* Goal *
Take every line where the string "parts" appears and copy it.

────────────────────────────────────────

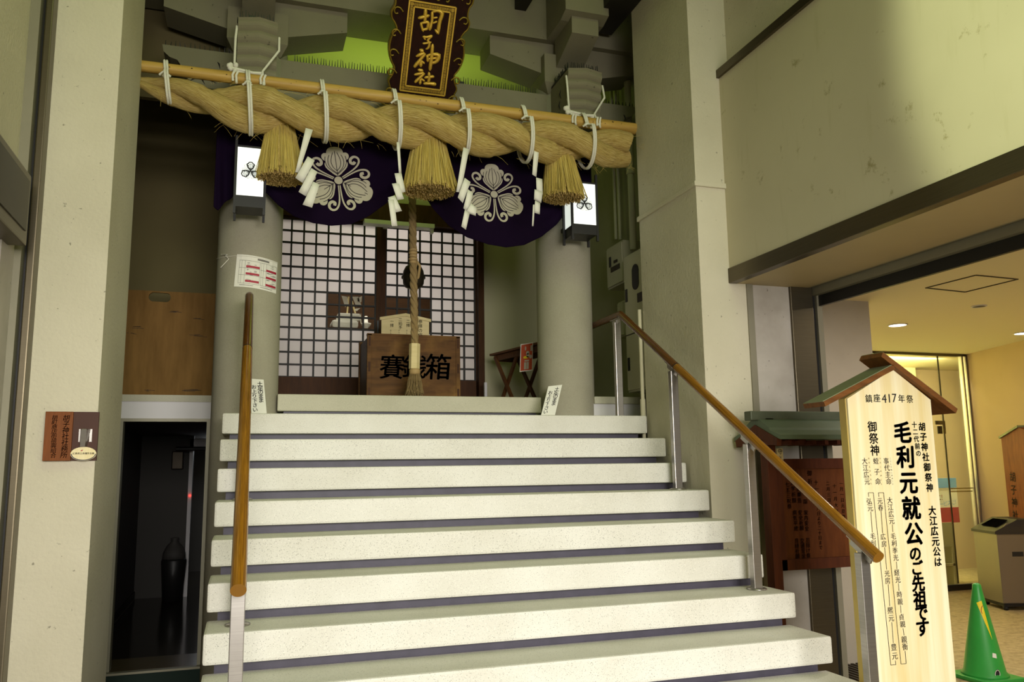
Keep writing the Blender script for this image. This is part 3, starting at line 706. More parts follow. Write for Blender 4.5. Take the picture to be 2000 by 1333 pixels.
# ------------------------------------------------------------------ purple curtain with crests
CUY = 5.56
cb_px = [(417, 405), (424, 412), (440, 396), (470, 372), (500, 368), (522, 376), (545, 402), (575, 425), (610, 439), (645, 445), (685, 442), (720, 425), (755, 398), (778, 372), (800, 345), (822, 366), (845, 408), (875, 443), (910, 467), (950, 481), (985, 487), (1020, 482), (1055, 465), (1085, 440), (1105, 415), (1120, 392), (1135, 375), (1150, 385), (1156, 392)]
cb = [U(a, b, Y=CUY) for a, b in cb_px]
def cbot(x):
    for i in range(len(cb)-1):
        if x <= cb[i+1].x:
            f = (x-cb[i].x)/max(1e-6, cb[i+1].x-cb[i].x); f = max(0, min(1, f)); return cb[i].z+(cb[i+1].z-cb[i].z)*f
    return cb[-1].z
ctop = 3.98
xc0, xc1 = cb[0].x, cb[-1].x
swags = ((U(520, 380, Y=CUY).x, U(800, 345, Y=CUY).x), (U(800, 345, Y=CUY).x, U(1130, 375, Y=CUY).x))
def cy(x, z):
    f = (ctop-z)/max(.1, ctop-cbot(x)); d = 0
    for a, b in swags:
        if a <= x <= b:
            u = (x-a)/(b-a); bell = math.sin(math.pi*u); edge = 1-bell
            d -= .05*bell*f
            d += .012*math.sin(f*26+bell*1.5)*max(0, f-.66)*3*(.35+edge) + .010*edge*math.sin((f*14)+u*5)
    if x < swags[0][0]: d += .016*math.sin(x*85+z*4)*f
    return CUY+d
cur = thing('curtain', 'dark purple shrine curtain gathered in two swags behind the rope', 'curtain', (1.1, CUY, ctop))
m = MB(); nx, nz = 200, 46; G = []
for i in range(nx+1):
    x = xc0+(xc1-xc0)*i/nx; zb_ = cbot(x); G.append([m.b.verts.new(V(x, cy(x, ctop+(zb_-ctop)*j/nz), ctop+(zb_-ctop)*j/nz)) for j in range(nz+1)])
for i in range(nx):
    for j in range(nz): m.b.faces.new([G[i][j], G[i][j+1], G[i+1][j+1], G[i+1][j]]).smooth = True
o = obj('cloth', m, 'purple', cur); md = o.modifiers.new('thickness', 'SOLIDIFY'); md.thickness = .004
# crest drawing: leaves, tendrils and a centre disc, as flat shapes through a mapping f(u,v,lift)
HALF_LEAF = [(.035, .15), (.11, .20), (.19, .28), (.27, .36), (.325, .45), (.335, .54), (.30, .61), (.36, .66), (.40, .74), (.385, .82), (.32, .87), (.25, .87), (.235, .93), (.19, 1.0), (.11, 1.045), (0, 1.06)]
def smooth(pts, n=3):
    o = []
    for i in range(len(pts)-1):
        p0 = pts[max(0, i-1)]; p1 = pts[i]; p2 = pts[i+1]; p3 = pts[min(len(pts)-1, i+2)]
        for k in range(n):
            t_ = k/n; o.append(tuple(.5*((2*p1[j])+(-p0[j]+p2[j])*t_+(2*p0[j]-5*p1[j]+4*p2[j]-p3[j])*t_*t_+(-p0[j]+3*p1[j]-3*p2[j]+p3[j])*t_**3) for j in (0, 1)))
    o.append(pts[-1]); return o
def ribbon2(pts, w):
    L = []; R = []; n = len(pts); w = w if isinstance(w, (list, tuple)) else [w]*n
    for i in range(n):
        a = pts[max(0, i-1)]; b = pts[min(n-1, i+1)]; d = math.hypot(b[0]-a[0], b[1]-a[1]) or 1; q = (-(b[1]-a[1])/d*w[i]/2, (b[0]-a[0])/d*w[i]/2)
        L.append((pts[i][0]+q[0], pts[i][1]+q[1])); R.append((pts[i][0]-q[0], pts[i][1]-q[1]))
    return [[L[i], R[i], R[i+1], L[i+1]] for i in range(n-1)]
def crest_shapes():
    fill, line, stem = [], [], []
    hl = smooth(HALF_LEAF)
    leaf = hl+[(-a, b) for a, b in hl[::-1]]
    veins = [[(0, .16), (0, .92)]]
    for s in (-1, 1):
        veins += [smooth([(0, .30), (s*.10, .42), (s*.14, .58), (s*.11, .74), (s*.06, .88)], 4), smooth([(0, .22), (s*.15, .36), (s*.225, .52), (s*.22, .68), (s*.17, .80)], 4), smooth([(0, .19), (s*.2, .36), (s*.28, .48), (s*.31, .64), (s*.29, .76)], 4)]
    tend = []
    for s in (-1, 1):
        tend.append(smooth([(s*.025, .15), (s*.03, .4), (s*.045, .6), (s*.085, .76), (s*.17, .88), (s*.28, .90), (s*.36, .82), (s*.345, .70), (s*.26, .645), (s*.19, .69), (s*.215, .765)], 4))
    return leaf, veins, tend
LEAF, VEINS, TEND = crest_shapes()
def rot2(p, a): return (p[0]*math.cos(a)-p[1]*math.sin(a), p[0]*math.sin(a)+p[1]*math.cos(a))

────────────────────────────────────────

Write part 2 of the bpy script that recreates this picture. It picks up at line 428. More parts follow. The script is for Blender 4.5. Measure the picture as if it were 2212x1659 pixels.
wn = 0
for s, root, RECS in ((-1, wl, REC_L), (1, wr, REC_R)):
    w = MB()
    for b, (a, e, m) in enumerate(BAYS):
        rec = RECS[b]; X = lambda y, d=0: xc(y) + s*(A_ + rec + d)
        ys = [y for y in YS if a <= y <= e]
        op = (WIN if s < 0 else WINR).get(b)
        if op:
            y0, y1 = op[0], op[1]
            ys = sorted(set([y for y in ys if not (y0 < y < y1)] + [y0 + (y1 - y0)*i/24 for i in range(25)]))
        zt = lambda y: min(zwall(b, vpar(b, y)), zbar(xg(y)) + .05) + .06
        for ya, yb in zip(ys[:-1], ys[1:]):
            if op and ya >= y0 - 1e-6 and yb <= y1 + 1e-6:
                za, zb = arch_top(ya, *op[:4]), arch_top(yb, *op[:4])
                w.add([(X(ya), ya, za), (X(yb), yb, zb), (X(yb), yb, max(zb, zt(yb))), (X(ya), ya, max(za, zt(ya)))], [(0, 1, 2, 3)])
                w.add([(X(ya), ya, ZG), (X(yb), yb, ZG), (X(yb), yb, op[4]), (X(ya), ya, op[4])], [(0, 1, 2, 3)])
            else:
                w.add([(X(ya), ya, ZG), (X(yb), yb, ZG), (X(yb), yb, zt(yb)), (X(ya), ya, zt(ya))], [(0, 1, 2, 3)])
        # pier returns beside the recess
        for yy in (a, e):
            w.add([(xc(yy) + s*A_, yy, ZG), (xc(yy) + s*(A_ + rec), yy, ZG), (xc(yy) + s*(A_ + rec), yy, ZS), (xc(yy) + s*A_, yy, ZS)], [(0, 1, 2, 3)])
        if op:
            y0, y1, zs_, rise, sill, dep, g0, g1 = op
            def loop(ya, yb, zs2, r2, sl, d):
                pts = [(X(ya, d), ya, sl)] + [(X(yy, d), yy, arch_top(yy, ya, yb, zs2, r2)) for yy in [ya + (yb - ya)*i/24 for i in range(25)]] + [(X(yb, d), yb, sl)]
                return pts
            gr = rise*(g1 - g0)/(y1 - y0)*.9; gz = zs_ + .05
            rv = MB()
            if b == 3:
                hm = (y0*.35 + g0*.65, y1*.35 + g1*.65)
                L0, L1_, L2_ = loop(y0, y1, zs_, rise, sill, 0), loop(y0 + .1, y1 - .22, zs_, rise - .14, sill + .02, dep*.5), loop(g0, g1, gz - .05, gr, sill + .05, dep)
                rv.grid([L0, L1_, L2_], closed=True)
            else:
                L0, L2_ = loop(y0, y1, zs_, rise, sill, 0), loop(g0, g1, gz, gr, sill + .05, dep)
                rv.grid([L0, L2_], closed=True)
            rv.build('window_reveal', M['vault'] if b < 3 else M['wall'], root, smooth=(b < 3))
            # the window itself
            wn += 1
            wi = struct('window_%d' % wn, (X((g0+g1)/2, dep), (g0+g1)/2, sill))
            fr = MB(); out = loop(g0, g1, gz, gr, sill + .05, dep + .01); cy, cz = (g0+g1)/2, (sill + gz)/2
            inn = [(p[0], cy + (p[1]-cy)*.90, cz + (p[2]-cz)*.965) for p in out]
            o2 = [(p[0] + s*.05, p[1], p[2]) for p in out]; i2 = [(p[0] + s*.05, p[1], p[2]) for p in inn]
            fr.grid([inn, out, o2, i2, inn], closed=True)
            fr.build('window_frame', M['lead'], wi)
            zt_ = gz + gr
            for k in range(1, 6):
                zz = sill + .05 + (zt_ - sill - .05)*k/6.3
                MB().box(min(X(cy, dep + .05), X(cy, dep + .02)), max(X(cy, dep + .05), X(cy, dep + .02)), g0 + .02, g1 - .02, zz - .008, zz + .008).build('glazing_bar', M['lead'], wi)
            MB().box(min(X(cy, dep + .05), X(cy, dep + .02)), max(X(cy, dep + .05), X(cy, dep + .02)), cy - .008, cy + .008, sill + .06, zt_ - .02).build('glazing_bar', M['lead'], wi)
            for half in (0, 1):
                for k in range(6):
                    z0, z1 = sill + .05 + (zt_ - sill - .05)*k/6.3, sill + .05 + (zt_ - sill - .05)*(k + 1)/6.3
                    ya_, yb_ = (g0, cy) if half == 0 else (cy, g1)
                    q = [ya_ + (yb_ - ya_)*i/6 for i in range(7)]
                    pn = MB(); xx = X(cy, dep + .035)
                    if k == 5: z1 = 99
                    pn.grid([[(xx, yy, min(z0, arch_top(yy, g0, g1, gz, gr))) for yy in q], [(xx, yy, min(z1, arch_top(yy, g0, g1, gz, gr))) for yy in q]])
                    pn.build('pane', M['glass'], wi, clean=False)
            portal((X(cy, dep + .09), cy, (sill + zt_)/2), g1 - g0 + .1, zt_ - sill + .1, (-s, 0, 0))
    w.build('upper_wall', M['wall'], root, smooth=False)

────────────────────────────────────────

* Reply to the exercise *
Keep writing the Blender script for this image. This is part 3, starting at line 706. More parts follow. Write for Blender 4.5. Take the picture to be 2000 by 1333 pixels.
Write part 2 of the bpy script that recreates this picture. It picks up at line 428. More parts follow. The script is for Blender 4.5. Measure the picture as if it were 2212x1659 pixels.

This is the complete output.